A multi-brand product knowledge system uses hierarchical taxonomy — Brand → Product Category → Product → Model → SKU — with unlimited levels that match how your business actually works. Unlike flat knowledge bases that force everything into folders and tags, a structured taxonomy lets you create reusable dimensions: brands, product categories, audience types, content types, regions, and languages. Each piece of content inherits its product context automatically, so searching for "firmware update" filters by the relevant brand, product line, and model — not every firmware update you've ever published.
Most knowledge tools were built for single-product companies. Zendesk gives you two levels of hierarchy — topic and category. Confluence uses flat labels. Salesforce Knowledge offers three levels with limited flexibility. When you're managing 6+ brands and hundreds of products, these limitations create the "content graveyard" problem: documentation exists but nobody can find it. Teams give up searching and call support, email colleagues, or recreate content that already exists somewhere.

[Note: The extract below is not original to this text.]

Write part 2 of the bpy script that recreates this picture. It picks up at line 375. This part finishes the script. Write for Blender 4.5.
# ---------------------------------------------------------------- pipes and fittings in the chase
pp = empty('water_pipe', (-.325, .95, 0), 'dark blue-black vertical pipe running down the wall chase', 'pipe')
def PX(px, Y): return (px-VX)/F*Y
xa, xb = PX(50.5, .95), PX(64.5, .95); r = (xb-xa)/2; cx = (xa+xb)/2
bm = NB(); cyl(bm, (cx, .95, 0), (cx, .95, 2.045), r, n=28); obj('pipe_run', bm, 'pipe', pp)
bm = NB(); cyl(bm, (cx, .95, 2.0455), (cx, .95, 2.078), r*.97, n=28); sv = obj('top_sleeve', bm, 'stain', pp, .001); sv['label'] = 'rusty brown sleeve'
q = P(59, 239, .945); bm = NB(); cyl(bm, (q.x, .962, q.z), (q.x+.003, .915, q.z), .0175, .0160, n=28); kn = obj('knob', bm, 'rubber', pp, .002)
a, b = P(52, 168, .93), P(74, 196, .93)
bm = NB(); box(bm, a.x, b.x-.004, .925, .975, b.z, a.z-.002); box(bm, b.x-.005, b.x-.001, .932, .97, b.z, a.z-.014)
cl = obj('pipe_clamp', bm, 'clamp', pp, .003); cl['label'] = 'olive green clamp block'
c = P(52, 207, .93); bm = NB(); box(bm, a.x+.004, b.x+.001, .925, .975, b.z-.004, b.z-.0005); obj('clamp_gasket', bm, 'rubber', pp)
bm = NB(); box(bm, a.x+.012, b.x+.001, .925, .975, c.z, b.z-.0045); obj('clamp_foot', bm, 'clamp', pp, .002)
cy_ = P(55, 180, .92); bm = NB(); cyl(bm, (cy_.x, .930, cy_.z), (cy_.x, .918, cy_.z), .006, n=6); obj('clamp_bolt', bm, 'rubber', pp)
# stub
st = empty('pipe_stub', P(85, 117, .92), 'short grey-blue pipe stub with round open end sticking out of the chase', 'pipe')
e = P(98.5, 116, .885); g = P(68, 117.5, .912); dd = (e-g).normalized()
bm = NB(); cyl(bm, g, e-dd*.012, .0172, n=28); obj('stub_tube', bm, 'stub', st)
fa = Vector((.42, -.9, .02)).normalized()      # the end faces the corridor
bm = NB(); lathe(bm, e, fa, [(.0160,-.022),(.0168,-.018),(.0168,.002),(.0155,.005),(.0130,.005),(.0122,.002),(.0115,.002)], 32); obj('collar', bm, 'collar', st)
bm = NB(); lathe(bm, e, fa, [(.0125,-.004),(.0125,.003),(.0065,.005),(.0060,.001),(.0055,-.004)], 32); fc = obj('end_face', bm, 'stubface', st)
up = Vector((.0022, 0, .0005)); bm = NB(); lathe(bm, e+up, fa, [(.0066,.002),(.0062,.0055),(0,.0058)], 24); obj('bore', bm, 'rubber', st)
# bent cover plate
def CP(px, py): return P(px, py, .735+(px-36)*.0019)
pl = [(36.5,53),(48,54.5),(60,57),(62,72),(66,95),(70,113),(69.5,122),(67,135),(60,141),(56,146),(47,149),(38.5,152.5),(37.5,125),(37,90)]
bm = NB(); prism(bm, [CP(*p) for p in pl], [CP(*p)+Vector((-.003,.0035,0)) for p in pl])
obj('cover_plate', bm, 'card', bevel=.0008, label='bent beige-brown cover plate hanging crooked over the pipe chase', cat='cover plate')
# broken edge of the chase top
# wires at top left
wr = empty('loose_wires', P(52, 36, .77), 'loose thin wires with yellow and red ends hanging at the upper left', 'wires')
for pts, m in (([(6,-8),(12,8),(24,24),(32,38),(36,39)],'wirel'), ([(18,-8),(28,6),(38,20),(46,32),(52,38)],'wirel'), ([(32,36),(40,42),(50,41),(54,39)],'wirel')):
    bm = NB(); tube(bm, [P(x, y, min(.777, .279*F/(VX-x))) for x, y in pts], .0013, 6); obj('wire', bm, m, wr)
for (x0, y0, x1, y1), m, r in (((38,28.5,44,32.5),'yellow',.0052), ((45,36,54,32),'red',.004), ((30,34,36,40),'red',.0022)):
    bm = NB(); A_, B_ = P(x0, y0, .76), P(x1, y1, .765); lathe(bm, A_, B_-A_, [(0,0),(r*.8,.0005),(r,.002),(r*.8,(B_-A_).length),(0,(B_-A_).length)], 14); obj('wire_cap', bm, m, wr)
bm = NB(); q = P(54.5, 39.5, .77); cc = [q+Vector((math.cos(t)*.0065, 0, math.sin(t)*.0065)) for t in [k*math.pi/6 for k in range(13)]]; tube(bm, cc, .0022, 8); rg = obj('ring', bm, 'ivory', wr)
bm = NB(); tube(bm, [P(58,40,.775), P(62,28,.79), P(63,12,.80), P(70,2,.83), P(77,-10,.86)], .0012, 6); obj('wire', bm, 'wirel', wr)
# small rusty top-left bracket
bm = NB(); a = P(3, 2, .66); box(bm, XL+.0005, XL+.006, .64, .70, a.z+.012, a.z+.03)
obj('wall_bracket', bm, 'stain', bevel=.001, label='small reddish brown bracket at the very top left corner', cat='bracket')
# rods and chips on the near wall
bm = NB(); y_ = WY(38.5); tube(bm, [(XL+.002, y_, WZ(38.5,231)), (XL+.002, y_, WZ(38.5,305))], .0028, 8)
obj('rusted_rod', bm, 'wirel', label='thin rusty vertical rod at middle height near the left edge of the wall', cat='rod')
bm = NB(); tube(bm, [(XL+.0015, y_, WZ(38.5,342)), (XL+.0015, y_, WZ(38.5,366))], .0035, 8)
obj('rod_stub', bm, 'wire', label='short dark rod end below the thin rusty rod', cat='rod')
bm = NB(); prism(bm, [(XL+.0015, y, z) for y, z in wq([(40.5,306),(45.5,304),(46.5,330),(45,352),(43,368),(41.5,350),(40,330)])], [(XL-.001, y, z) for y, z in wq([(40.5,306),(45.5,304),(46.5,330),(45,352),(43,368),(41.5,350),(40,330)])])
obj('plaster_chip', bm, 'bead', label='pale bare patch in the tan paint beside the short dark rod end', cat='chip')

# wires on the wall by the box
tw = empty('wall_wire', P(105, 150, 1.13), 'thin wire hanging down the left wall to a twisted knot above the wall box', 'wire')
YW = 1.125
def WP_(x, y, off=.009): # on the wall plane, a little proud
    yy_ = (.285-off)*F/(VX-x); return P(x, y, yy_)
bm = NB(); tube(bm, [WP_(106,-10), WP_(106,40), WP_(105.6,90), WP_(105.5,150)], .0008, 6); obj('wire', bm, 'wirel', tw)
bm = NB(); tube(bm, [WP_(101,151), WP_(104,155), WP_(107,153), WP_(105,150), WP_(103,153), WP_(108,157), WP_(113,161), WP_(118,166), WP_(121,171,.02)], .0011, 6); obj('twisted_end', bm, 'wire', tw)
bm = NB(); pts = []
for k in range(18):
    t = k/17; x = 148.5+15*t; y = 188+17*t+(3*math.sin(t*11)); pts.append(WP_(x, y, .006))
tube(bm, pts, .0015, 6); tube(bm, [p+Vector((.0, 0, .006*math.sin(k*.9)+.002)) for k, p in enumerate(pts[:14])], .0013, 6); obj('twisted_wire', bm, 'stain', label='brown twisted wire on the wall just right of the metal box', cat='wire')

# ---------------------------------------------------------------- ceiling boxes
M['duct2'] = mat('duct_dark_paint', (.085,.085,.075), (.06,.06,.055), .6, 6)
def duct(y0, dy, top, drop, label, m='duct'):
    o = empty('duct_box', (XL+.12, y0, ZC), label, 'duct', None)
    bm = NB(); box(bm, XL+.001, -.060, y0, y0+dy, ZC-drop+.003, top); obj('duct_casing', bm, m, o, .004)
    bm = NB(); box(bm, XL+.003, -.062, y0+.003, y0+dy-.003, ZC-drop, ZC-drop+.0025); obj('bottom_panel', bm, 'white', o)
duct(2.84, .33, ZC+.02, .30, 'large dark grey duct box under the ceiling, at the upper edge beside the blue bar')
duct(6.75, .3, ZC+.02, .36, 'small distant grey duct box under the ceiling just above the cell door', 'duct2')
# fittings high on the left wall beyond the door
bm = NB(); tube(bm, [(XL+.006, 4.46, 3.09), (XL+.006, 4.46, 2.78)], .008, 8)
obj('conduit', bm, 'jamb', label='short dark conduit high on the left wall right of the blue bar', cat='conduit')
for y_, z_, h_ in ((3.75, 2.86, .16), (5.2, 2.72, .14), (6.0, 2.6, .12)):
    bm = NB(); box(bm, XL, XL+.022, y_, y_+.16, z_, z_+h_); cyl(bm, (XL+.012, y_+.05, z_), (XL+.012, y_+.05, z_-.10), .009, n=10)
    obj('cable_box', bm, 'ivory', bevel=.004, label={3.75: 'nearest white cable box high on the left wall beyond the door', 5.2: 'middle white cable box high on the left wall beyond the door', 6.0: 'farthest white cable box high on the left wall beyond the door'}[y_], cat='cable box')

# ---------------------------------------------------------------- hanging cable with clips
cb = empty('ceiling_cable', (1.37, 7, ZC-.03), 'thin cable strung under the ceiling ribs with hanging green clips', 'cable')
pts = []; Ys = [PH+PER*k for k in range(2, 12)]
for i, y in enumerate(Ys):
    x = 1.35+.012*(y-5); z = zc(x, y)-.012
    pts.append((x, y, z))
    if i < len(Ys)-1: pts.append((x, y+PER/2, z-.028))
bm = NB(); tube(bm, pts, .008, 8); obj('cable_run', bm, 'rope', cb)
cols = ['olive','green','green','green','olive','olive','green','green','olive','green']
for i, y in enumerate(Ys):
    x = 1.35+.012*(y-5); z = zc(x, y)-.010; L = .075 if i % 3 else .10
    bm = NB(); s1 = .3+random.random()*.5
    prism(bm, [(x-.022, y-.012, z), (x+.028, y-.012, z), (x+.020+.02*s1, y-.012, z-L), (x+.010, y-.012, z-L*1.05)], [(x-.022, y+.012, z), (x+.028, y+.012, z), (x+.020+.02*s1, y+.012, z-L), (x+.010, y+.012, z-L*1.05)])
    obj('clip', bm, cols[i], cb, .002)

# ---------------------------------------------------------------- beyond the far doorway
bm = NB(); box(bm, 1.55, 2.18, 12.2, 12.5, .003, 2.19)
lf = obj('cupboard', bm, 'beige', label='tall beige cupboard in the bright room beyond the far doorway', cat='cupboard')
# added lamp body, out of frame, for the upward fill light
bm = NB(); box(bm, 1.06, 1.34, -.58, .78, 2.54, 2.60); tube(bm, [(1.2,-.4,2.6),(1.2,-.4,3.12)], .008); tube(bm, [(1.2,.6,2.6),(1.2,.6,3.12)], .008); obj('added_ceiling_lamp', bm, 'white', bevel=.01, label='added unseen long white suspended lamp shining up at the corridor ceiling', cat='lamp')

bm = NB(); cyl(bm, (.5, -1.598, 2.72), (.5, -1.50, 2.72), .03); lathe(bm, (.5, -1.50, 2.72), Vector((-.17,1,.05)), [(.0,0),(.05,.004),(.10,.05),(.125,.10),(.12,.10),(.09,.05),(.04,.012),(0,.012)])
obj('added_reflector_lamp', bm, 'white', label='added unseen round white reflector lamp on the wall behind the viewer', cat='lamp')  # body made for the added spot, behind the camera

Every workaround adds cost and inconsistency.
A hierarchical taxonomy with reusable facets solves this structurally. Create a "Products" facet once and reuse it across knowledge articles, troubleshooting guides, installation manuals, and training materials. Customers browse by product category, then filter by model, then see only the content type they need — installation guide vs. troubleshooting vs. spec sheet. Import existing content from SharePoint, Confluence, Google Drive, and Zendesk — then organize it once using your actual product hierarchy. The system maintains relationships across every piece of content automatically, so a product update ripples through every related document without manual effort.